> **WHAT IS REQUIRED**: Reproduce the entries exactly.

(Stored items)
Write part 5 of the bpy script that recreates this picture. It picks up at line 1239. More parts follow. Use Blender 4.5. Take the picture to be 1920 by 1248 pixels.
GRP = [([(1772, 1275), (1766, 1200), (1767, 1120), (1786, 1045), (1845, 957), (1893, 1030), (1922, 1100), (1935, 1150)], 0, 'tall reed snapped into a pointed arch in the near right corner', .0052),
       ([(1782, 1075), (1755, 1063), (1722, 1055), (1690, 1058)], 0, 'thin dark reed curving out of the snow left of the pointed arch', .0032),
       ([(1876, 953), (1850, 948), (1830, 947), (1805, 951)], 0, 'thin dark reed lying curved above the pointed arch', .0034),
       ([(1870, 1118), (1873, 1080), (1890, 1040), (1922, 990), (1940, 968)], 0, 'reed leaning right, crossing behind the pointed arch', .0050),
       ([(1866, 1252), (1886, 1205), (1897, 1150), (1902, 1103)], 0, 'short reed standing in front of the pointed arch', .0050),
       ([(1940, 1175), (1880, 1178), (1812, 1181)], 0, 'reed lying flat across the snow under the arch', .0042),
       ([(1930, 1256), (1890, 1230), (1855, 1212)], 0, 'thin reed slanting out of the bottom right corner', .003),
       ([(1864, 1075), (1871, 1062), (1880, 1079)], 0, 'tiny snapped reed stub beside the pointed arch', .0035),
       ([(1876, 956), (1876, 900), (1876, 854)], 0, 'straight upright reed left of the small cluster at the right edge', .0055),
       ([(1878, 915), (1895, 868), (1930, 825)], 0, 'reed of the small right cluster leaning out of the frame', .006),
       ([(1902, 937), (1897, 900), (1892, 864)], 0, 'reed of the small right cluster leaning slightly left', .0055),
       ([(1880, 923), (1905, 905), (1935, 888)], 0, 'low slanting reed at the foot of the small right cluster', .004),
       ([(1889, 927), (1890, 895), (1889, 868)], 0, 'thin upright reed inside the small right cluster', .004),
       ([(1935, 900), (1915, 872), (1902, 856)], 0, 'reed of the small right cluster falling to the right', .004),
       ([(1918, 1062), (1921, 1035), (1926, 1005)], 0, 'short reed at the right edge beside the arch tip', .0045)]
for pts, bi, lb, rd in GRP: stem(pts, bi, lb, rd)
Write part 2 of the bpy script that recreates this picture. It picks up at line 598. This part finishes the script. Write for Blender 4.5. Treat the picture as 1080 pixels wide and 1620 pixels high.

> **WORKED ANSWER**:
Write part 5 of the bpy script that recreates this picture. It picks up at line 1239. More parts follow. Use Blender 4.5. Take the picture to be 1920 by 1248 pixels.
GRP = [([(1772, 1275), (1766, 1200), (1767, 1120), (1786, 1045), (1845, 957), (1893, 1030), (1922, 1100), (1935, 1150)], 0, 'tall reed snapped into a pointed arch in the near right corner', .0052),
       ([(1782, 1075), (1755, 1063), (1722, 1055), (1690, 1058)], 0, 'thin dark reed curving out of the snow left of the pointed arch', .0032),
       ([(1876, 953), (1850, 948), (1830, 947), (1805, 951)], 0, 'thin dark reed lying curved above the pointed arch', .0034),
       ([(1870, 1118), (1873, 1080), (1890, 1040), (1922, 990), (1940, 968)], 0, 'reed leaning right, crossing behind the pointed arch', .0050),
       ([(1866, 1252), (1886, 1205), (1897, 1150), (1902, 1103)], 0, 'short reed standing in front of the pointed arch', .0050),
       ([(1940, 1175), (1880, 1178), (1812, 1181)], 0, 'reed lying flat across the snow under the arch', .0042),
       ([(1930, 1256), (1890, 1230), (1855, 1212)], 0, 'thin reed slanting out of the bottom right corner', .003),
       ([(1864, 1075), (1871, 1062), (1880, 1079)], 0, 'tiny snapped reed stub beside the pointed arch', .0035),
       ([(1876, 956), (1876, 900), (1876, 854)], 0, 'straight upright reed left of the small cluster at the right edge', .0055),
       ([(1878, 915), (1895, 868), (1930, 825)], 0, 'reed of the small right cluster leaning out of the frame', .006),
       ([(1902, 937), (1897, 900), (1892, 864)], 0, 'reed of the small right cluster leaning slightly left', .0055),
       ([(1880, 923), (1905, 905), (1935, 888)], 0, 'low slanting reed at the foot of the small right cluster', .004),
       ([(1889, 927), (1890, 895), (1889, 868)], 0, 'thin upright reed inside the small right cluster', .004),
       ([(1935, 900), (1915, 872), (1902, 856)], 0, 'reed of the small right cluster falling to the right', .004),
       ([(1918, 1062), (1921, 1035), (1926, 1005)], 0, 'short reed at the right edge beside the arch tip', .0045)]
for pts, bi, lb, rd in GRP: stem(pts, bi, lb, rd)
Write part 2 of the bpy script that recreates this picture. It picks up at line 598. This part finishes the script. Write for Blender 4.5. Treat the picture as 1080 pixels wide and 1620 pixels high.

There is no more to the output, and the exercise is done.